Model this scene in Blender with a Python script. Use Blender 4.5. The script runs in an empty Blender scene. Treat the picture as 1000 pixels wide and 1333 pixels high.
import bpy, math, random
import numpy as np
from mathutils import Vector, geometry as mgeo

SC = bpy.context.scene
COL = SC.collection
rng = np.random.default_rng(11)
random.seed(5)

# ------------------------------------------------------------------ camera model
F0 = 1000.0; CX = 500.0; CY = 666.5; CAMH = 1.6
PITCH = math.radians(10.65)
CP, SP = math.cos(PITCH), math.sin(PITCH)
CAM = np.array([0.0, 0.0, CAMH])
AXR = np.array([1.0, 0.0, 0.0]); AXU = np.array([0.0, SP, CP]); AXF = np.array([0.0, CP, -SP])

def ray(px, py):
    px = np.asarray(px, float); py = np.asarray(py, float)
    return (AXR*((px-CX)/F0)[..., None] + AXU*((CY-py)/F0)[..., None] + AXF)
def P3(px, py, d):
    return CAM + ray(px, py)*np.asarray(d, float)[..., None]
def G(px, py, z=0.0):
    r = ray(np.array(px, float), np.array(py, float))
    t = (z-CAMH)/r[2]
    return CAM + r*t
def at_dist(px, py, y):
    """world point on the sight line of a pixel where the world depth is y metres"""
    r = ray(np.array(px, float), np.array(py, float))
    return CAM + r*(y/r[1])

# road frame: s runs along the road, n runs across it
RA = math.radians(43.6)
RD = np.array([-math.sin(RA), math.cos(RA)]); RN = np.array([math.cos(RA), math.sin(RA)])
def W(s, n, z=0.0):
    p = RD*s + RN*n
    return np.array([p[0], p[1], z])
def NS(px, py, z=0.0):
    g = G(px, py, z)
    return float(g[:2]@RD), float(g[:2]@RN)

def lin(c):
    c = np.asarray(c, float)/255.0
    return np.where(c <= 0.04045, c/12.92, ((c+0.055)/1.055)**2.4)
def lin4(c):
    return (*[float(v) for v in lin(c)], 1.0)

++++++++

EXERCISE INSTRUCTIONS
Give an exact repetition of all the material.

THE SOLUTION
Model this scene in Blender with a Python script. Use Blender 4.5. The script runs in an empty Blender scene. Treat the picture as 1000 pixels wide and 1333 pixels high.
import bpy, math, random
import numpy as np
from mathutils import Vector, geometry as mgeo

SC = bpy.context.scene
COL = SC.collection
rng = np.random.default_rng(11)
random.seed(5)

# ------------------------------------------------------------------ camera model
F0 = 1000.0; CX = 500.0; CY = 666.5; CAMH = 1.6
PITCH = math.radians(10.65)
CP, SP = math.cos(PITCH), math.sin(PITCH)
CAM = np.array([0.0, 0.0, CAMH])
AXR = np.array([1.0, 0.0, 0.0]); AXU = np.array([0.0, SP, CP]); AXF = np.array([0.0, CP, -SP])

def ray(px, py):
    px = np.asarray(px, float); py = np.asarray(py, float)
    return (AXR*((px-CX)/F0)[..., None] + AXU*((CY-py)/F0)[..., None] + AXF)
def P3(px, py, d):
    return CAM + ray(px, py)*np.asarray(d, float)[..., None]
def G(px, py, z=0.0):
    r = ray(np.array(px, float), np.array(py, float))
    t = (z-CAMH)/r[2]
    return CAM + r*t
def at_dist(px, py, y):
    """world point on the sight line of a pixel where the world depth is y metres"""
    r = ray(np.array(px, float), np.array(py, float))
    return CAM + r*(y/r[1])

# road frame: s runs along the road, n runs across it
RA = math.radians(43.6)
RD = np.array([-math.sin(RA), math.cos(RA)]); RN = np.array([math.cos(RA), math.sin(RA)])
def W(s, n, z=0.0):
    p = RD*s + RN*n
    return np.array([p[0], p[1], z])
def NS(px, py, z=0.0):
    g = G(px, py, z)
    return float(g[:2]@RD), float(g[:2]@RN)

def lin(c):
    c = np.asarray(c, float)/255.0
    return np.where(c <= 0.04045, c/12.92, ((c+0.055)/1.055)**2.4)
def lin4(c):
    return (*[float(v) for v in lin(c)], 1.0)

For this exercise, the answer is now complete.